Thursday, 6 February 2014

Standing in Another Man's Grave by Ian Rankin

He’d made sure he wasn't standing too near the open grave.

A pronoun and some setting. No sign of any conflict here, unless Mr. Pronoun is going to be put into the grave. But the next sentence and paragraph answer that possibility:

Closed ranks of the other mourners between him and it.

A sentence fragment hidden in a book and taken with other sentences around it is barely noticeable and fairly tolerable, but when we separate it and let it stand on its lonesome, it's easy to see it for what it is: poor syntax. Yet there is a question: who died? Whoever it was, was he or she murdered?

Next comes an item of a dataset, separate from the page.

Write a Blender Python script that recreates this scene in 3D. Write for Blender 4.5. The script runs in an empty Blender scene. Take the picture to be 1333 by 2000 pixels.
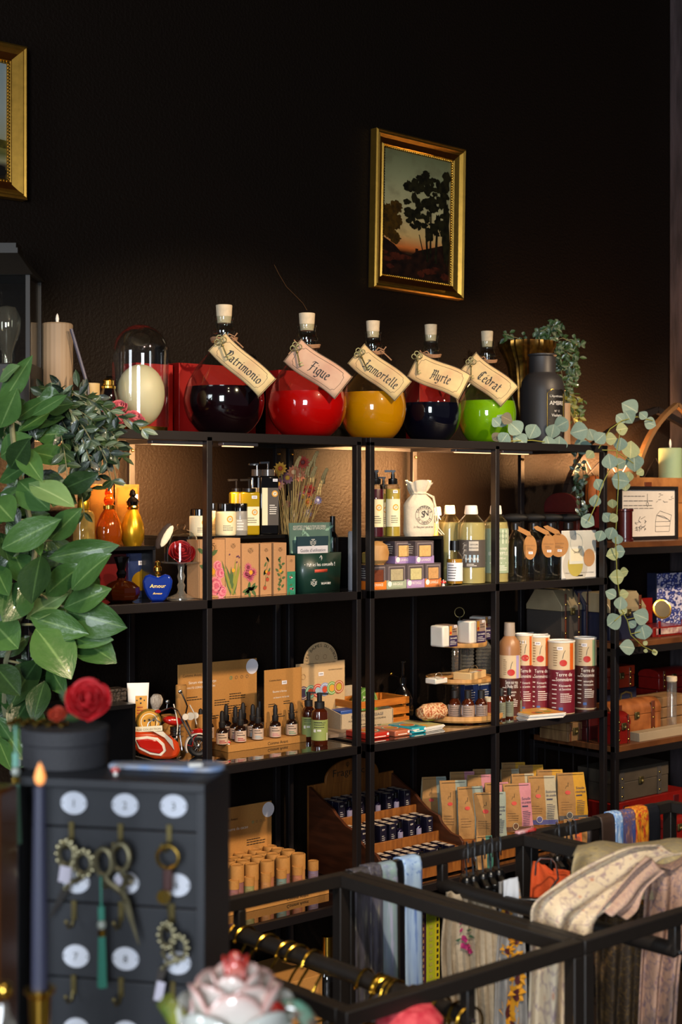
import bpy, math, random
from mathutils import Vector, Matrix
from math import sin, cos, pi, radians
R0 = random.Random(7)
S = bpy.context.scene
COL = S.collection
# ---------------------------------------------------------------- camera
FPX, HY, CX = 2922.0, 967.7, 666.5
YAW = radians(49.05)
CAM = Vector((-2.6876, -2.9774, 1.5941))
FV = Vector((cos(YAW), sin(YAW), 0)); RV = Vector((sin(YAW), -cos(YAW), 0)); ZV = Vector((0, 0, 1))
cd = bpy.data.cameras.new('camera'); cam = bpy.data.objects.new('camera', cd); COL.objects.link(cam)
cam.location = CAM; cam.rotation_euler = (pi/2, 0, YAW - pi/2)
cd.sensor_fit = 'VERTICAL'; cd.sensor_height = 36; cd.lens = FPX/2000*36
cd.shift_y = -(1000-HY)/2000
cd.clip_start = .05
cd.dof.use_dof = True; cd.dof.focus_distance = 3.95; cd.dof.aperture_fstop = 5.2
S.camera = cam
S.view_settings.view_transform = 'Standard'; S.view_settings.look = 'None'
S.view_settings.gamma = 1; S.view_settings.use_curve_mapping = False
S.view_settings.exposure = 0.0
# ---------------------------------------------------------------- world and lights
W = bpy.data.worlds.new('world'); S.world = W; W.use_nodes = True
W.node_tree.nodes['Background'].inputs[0].default_value = (.80, .86, 1, 1)
W.node_tree.nodes['Background'].inputs[1].default_value = .055
def light(name, kind, loc, energy, col, target=None, size=.1, sy=None, spot=60, blend=.6):
    l = bpy.data.lights.new(name, kind); l.energy = energy; l.color = col
    if kind == 'AREA':
        l.shape = 'RECTANGLE'; l.size = size; l.size_y = sy or size
    else:
        l.shadow_soft_size = size
    if kind == 'SPOT': l.spot_size = radians(spot); l.spot_blend = blend
    o = bpy.data.objects.new(name, l); COL.objects.link(o); o.location = loc
    if target is not None:
        o.rotation_euler = (Vector(target)-Vector(loc)).to_track_quat('-Z', 'Y').to_euler()
    return o
DAY = (.84, .92, 1); WARM = (1, .66, .34); AMB = (1, .52, .2)
light('window_daylight', 'AREA', (-5.4, -5.2, 2.0), 300, DAY, (-.4, 0, 1.0), 1.5, 1.9)
light('window_daylight_side', 'AREA', (-4.6, -.9, 1.9), 45, (.85, .93, 1), (-.5, 0, 1.2), .8, 1.6)
for x, y, e in ((-1.5, -2.5, 260), (-.3, -2.4, 340), (.9, -2.3, 340), (2.1, -2.2, 240)):
    light('ceiling_and_fill_spot', 'SPOT', (x, y, 2.95), e, (1, .74, .48), (x+.12, .05, 1.20), .035, spot=46, blend=.5)
for x, y, tx, ty, e in ((-1.9, -2.5, -.75, -1.35, 260), (-2.5, -2.6, -1.75, -1.6, 30)):  # unseen spots added to brighten the scarf and the key cabinet
    light('ceiling_and_fill_spot', 'SPOT', (x, y, 2.95), e, (1, .86, .68), (tx, ty, .9), .035, spot=40, blend=.8)
# ---------------------------------------------------------------- pixel maths: a ray through the photo meets a real plane
def ray(px, py): return FV + RV*((px-CX)/FPX) + ZV*((HY-py)/FPX)
def aty(px, py, Y): d = ray(px, py); return CAM + d*((Y-CAM.y)/d.y)
def atx(px, py, X): d = ray(px, py); return CAM + d*((X-CAM.x)/d.x)
def onz(px, py, z): d = ray(px, py); return CAM + d*((z-CAM.z)/d.z)
def cp(px, py, d): return CAM + ray(px, py)*d
def mpp(P): return (Vector(P)-CAM).dot(FV)/FPX
def col(px, Y, z): P = aty(px, HY, Y); P.z = z; return P
def ht(P, py): return CAM.z + (HY-py)*mpp(P) - P[2]
# ---------------------------------------------------------------- colours and materials
def lin(c):
    if isinstance(c, str):
        c = c.lstrip('#'); c = [int(c[i:i+2], 16)/255 for i in (0, 2, 4)]
    return tuple(x/12.92 if x <= .04045 else ((x+.055)/1.055)**2.4 for x in c[:3]) + (1,)
MATS = {}
def mat(name, c, rough=.5, metal=0, noise=None, bump=None, coat=0, spec=.5, sss=0, emit=None, c2=None, alpha=1, transl=0):
    if name in MATS: return MATS[name]
    m = bpy.data.materials.new(name); m.use_nodes = True; nt = m.node_tree; N = nt.nodes; L = nt.links
    b = N['Principled BSDF']; b.inputs['Base Color'].default_value = lin(c); b.inputs['Roughness'].default_value = rough
    b.inputs['Metallic'].default_value = metal; b.inputs['Coat Weight'].default_value = coat
    b.inputs['Coat Roughness'].default_value = .05; b.inputs['Specular IOR Level'].default_value = spec
    b.inputs['Alpha'].default_value = alpha
    if sss: b.inputs['Subsurface Weight'].default_value = sss; b.inputs['Subsurface Scale'].default_value = .02
    if emit: b.inputs['Emission Color'].default_value = lin(emit[0]); b.inputs['Emission Strength'].default_value = emit[1]
    tc = N.new('ShaderNodeTexCoord')
    ns = noise or (30, .08)
    mp = N.new('ShaderNodeMapping'); L.new(tc.outputs['Object'], mp.inputs[0])
    if len(ns) > 2: mp.inputs['Scale'].default_value = ns[2]
    n = N.new('ShaderNodeTexNoise'); n.inputs['Scale'].default_value = ns[0]; n.inputs['Detail'].default_value = 4
    L.new(mp.outputs[0], n.inputs['Vector'])
    mx = N.new('ShaderNodeMix'); mx.data_type = 'RGBA'
    a = lin(c); d = lin(c2) if c2 else tuple(v*(1-2.2*ns[1]) for v in a[:3])+(1,)
    mx.inputs[6].default_value = a; mx.inputs[7].default_value = d
    if c2:
        rp = N.new('ShaderNodeMapRange'); rp.inputs[1].default_value = .5-.5*(1-ns[1])*.4; rp.inputs[2].default_value = .5+.5*(1-ns[1])*.4
        L.new(n.outputs['Fac'], rp.inputs[0]); L.new(rp.outputs[0], mx.inputs[0])
    else: L.new(n.outputs['Fac'], mx.inputs[0])
    L.new(mx.outputs[2], b.inputs['Base Color'])
    if bump:
        n2 = N.new('ShaderNodeTexNoise'); n2.inputs['Scale'].default_value = bump[0]; n2.inputs['Detail'].default_value = 5
        L.new(mp.outputs[0], n2.inputs['Vector'])
        bp = N.new('ShaderNodeBump'); bp.inputs['Strength'].default_value = bump[1]; bp.inputs['Distance'].default_value = .004
        L.new(n2.outputs['Fac'], bp.inputs['Height']); L.new(bp.outputs[0], b.inputs['Normal'])
    if transl:
        out = N['Material Output']; t = N.new('ShaderNodeBsdfTranslucent'); L.new(mx.outputs[2], t.inputs[0])
        ms = N.new('ShaderNodeMixShader'); ms.inputs[0].default_value = transl
        L.new(b.outputs[0], ms.inputs[1]); L.new(t.outputs[0], ms.inputs[2]); L.new(ms.outputs[0], out.inputs[0])
    MATS[name] = m; return m
def glass(name, tint='#ffffff', refl=.12, rough=.02, dens=0.0):
    if name in MATS: return MATS[name]
    m = bpy.data.materials.new(name); m.use_nodes = True; nt = m.node_tree; N = nt.nodes; L = nt.links
    N.remove(N['Principled BSDF']); out = N['Material Output']
    t = N.new('ShaderNodeBsdfTransparent'); t.inputs[0].default_value = lin(tint)
    g = N.new('ShaderNodeBsdfGlossy'); g.inputs['Roughness'].default_value = rough; g.inputs[0].default_value = (1, 1, 1, 1)
    lw = N.new('ShaderNodeLayerWeight'); lw.inputs[0].default_value = .35
    mr = N.new('ShaderNodeMapRange'); mr.inputs[3].default_value = refl*.5; mr.inputs[4].default_value = min(1, refl*.5+.75)
    pw = N.new('ShaderNodeMath'); pw.operation = 'POWER'; pw.inputs[1].default_value = 2.0
    L.new(lw.outputs['Facing'], pw.inputs[0]); L.new(pw.outputs[0], mr.inputs[0])
    s = N.new('ShaderNodeMixShader'); L.new(mr.outputs[0], s.inputs[0]); L.new(t.outputs[0], s.inputs[1]); L.new(g.outputs[0], s.inputs[2])
    if dens:
        d = N.new('ShaderNodeBsdfDiffuse'); d.inputs[0].default_value = lin(tint)
        s2 = N.new('ShaderNodeMixShader'); s2.inputs[0].default_value = dens
        L.new(s.outputs[0], s2.inputs[1]); L.new(d.outputs[0], s2.inputs[2]); s = s2
    L.new(s.outputs[0], out.inputs[0]); MATS[name] = m; return m
def uvmat(name, build, rough=.6, coat=0, bump=None, transl=0, metal=0):
    """build(N, L, u, v, uvvec) -> colour socket"""
    if name in MATS: return MATS[name]
    m = bpy.data.materials.new(name); m.use_nodes = True; nt = m.node_tree; N = nt.nodes; L = nt.links
    b = N['Principled BSDF']; b.inputs['Roughness'].default_value = rough; b.inputs['Coat Weight'].default_value = coat; b.inputs['Metallic'].default_value = metal
    uv = N.new('ShaderNodeUVMap'); sp = N.new('ShaderNodeSeparateXYZ'); L.new(uv.outputs[0], sp.inputs[0])
    c = build(N, L, sp.outputs[0], sp.outputs[1], uv.outputs[0]); L.new(c, b.inputs['Base Color'])
    if bump:
        n2 = N.new('ShaderNodeTexNoise'); n2.inputs['Scale'].default_value = bump[0]; L.new(uv.outputs[0], n2.inputs['Vector'])
        bp = N.new('ShaderNodeBump'); bp.inputs['Strength'].default_value = bump[1]; bp.inputs['Distance'].default_value = .004
        L.new(n2.outputs['Fac'], bp.inputs['Height']); L.new(bp.outputs[0], b.inputs['Normal'])
    if transl:
        out = N['Material Output']; t = N.new('ShaderNodeBsdfTranslucent'); L.new(c, t.inputs[0])
        ms = N.new('ShaderNodeMixShader'); ms.inputs[0].default_value = transl
        L.new(b.outputs[0], ms.inputs[1]); L.new(t.outputs[0], ms.inputs[2]); L.new(ms.outputs[0], out.inputs[0])
    MATS[name] = m; return m
def ramp(N, L, src, stops, const=False):
    r = N.new('ShaderNodeValToRGB'); e = r.color_ramp.elements
    if const: r.color_ramp.interpolation = 'CONSTANT'
    while len(e) < len(stops): e.new(.5)
    for i, (p, c) in enumerate(stops): e[i].position = p; e[i].color = lin(c)
    L.new(src, r.inputs[0]); return r.outputs[0]
def mixc(N, L, fac, a, b):
    x = N.new('ShaderNodeMix'); x.data_type = 'RGBA'
    for s, i in ((fac, 0), (a, 6), (b, 7)):
        if isinstance(s, (int, float)): x.inputs[i].default_value = s
        elif isinstance(s, (str, tuple)): x.inputs[i].default_value = lin(s)
        else: L.new(s, x.inputs[i])
    return x.outputs[2]
def noise(N, L, vec, scale, detail=3, sc=None):
    if sc:
        mp = N.new('ShaderNodeMapping'); mp.inputs['Scale'].default_value = sc; L.new(vec, mp.inputs[0]); vec = mp.outputs[0]
    n = N.new('ShaderNodeTexNoise'); n.inputs['Scale'].default_value = scale; n.inputs['Detail'].default_value = detail
    L.new(vec, n.inputs['Vector']); return n.outputs['Fac']
def voro(N, L, vec, scale, feature='F1', out='Distance', sc=None):
    if sc:
        mp = N.new('ShaderNodeMapping'); mp.inputs['Scale'].default_value = sc; L.new(vec, mp.inputs[0]); vec = mp.outputs[0]
    n = N.new('ShaderNodeTexVoronoi'); n.inputs['Scale'].default_value = scale; n.feature = feature
    L.new(vec, n.inputs['Vector']); return n.outputs[out]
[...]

This is the forth sentence in the book:

Rain wasn't quite falling yet, but it had scheduled an appointment.

Weather - and rain to boot, which adds a new layer of cliché, considering they're at a funeral and all. I feel like I'm reading every other book that does this - and there are lots with such standard exposition. This prologue is broken up into three parts.Part 1 ends with:

As if rain wasn't bad enough . . .

What do you suppose the ellipsis is for? Tension to come? Am I supposed to be like: "Wow, this punctuation is really suspenseful!" Please see M. R. James on ellipses and how they fail. He ridicules this artless cliché much better than I ever could.

Chapter 1:

He was the only person in the office when the phone rang. 

More pronounology coupled with the phone call opening cliché.

Cowan and Bliss had gone to the canteen, and Robison had a doctor’s appointment. Rebus picked up the receiver. It was the front desk.

First thing said:


Which says nothing about character and conflict and is only slightly better than: "Hey," and slightly worse than, "John A. McDonald," or "john?"